» **Set problem**
Return all lines where the word "wide" can be found.

BEGIN Raw data

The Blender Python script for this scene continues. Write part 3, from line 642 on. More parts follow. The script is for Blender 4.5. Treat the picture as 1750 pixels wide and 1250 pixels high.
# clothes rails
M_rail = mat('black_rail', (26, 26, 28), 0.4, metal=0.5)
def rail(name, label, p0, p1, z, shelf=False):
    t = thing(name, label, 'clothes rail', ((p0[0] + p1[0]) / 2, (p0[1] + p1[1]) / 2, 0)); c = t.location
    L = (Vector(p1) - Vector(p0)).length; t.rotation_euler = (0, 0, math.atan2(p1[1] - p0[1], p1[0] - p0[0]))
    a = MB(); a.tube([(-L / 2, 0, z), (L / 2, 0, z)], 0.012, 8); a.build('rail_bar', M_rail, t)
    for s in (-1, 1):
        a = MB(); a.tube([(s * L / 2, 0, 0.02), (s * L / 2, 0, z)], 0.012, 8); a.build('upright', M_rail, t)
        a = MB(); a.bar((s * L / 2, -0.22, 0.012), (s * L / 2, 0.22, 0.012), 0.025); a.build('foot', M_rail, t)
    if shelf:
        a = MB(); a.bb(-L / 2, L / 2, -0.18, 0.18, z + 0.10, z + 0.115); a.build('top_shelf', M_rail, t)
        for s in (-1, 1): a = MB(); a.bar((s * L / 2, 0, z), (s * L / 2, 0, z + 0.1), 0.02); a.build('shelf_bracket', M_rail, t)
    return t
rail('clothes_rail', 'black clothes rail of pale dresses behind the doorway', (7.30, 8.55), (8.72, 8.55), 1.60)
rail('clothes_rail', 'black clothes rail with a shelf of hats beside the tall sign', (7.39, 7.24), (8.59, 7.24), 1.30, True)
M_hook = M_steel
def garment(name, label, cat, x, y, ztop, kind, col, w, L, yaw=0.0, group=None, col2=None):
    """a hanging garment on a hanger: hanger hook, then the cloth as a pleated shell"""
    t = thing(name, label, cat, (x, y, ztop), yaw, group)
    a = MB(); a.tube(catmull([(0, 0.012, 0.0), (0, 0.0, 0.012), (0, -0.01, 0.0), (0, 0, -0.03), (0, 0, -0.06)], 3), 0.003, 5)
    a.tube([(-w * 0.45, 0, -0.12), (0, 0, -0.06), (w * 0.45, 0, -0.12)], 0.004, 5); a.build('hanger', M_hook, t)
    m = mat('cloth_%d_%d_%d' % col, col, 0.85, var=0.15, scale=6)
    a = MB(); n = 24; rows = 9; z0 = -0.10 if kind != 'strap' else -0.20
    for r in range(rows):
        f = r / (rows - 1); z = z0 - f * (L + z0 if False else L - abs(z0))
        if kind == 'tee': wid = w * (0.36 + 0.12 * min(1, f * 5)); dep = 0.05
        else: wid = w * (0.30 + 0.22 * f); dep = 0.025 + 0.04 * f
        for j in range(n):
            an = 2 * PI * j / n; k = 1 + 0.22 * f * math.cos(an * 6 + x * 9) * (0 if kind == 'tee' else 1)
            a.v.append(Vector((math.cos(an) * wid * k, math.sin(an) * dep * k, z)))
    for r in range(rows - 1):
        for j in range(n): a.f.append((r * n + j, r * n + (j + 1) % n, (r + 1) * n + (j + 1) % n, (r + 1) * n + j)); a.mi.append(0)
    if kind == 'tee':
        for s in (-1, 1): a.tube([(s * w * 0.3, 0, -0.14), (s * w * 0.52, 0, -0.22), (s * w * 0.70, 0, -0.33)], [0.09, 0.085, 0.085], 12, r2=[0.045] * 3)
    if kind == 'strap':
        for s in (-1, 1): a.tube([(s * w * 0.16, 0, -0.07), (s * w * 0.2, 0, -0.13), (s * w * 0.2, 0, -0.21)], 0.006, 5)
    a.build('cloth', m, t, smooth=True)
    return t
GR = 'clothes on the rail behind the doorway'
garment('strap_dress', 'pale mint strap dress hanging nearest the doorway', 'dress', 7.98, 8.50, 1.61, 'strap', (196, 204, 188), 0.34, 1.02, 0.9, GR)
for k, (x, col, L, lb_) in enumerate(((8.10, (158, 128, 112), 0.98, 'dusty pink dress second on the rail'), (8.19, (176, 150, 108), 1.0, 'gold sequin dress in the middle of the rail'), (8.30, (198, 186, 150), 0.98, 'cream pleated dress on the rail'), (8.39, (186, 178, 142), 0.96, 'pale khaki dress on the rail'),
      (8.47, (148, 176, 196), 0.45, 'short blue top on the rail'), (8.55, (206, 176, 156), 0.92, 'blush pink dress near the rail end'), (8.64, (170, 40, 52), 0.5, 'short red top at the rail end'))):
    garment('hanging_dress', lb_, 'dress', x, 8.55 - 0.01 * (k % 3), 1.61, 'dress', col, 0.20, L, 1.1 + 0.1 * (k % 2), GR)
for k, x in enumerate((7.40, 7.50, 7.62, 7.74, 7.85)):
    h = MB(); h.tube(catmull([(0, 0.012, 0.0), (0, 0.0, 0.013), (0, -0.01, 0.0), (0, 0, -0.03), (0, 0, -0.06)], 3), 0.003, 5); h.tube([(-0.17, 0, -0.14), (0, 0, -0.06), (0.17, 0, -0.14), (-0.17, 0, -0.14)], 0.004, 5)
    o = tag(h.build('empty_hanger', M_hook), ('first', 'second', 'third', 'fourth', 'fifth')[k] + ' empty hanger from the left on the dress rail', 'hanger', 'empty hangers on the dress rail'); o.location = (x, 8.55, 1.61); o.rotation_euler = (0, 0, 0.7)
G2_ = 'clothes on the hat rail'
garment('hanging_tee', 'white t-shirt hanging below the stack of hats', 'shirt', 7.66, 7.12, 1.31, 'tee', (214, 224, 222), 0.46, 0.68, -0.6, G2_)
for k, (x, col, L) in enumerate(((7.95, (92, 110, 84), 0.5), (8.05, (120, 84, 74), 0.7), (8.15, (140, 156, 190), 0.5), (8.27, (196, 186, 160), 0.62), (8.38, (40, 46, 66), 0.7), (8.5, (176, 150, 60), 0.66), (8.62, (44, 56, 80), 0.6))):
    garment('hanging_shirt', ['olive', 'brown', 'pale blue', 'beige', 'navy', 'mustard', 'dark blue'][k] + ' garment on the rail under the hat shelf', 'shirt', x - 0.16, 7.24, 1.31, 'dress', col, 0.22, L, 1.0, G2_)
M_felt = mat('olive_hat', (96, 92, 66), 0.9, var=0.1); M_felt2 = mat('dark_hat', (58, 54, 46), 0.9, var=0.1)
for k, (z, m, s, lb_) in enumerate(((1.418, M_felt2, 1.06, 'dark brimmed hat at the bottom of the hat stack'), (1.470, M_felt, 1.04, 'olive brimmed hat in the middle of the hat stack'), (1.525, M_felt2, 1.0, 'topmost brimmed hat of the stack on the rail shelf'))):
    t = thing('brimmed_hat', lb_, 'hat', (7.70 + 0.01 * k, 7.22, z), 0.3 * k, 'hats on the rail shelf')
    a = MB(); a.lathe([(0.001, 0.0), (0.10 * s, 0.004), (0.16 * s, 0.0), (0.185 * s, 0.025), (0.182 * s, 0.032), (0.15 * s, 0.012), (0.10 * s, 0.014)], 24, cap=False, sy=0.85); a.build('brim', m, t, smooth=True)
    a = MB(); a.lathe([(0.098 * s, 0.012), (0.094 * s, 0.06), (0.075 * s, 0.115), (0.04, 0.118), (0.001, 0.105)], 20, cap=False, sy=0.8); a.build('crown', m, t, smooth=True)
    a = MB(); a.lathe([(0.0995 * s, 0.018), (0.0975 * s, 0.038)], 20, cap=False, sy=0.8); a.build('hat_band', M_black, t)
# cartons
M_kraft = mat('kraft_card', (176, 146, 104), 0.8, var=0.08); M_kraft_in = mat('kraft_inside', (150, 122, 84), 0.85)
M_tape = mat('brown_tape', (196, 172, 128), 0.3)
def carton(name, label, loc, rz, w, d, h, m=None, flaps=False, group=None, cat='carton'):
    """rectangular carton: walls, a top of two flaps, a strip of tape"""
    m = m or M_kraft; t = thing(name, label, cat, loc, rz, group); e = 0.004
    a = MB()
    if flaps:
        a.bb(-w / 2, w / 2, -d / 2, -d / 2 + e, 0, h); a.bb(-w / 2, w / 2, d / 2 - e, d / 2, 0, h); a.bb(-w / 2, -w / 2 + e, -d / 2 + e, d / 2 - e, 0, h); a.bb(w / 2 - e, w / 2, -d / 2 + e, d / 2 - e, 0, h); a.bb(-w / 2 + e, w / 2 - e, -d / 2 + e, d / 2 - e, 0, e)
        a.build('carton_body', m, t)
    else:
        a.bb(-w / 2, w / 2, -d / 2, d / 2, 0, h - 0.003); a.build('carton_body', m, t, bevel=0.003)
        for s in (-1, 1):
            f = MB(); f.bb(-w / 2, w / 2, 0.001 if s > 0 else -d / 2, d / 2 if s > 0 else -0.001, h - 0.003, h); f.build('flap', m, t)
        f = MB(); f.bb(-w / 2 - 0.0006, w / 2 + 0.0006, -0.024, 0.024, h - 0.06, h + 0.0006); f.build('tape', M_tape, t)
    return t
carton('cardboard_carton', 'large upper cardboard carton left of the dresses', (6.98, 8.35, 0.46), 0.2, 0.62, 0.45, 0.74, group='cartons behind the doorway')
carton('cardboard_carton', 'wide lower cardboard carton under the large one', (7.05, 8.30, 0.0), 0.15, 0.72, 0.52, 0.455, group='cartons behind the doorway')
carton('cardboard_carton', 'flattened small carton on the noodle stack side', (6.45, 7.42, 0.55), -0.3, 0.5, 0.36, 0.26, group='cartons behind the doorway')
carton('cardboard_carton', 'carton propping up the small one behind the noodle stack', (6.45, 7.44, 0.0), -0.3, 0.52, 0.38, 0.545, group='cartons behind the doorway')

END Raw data

» **Problem solution**
The Blender Python script for this scene continues. Write part 3, from line 642 on. More parts follow. The script is for Blender 4.5. Treat the picture as 1750 pixels wide and 1250 pixels high.
carton('cardboard_carton', 'wide lower cardboard carton under the large one', (7.05, 8.30, 0.0), 0.15, 0.72, 0.52, 0.455, group='cartons behind the doorway')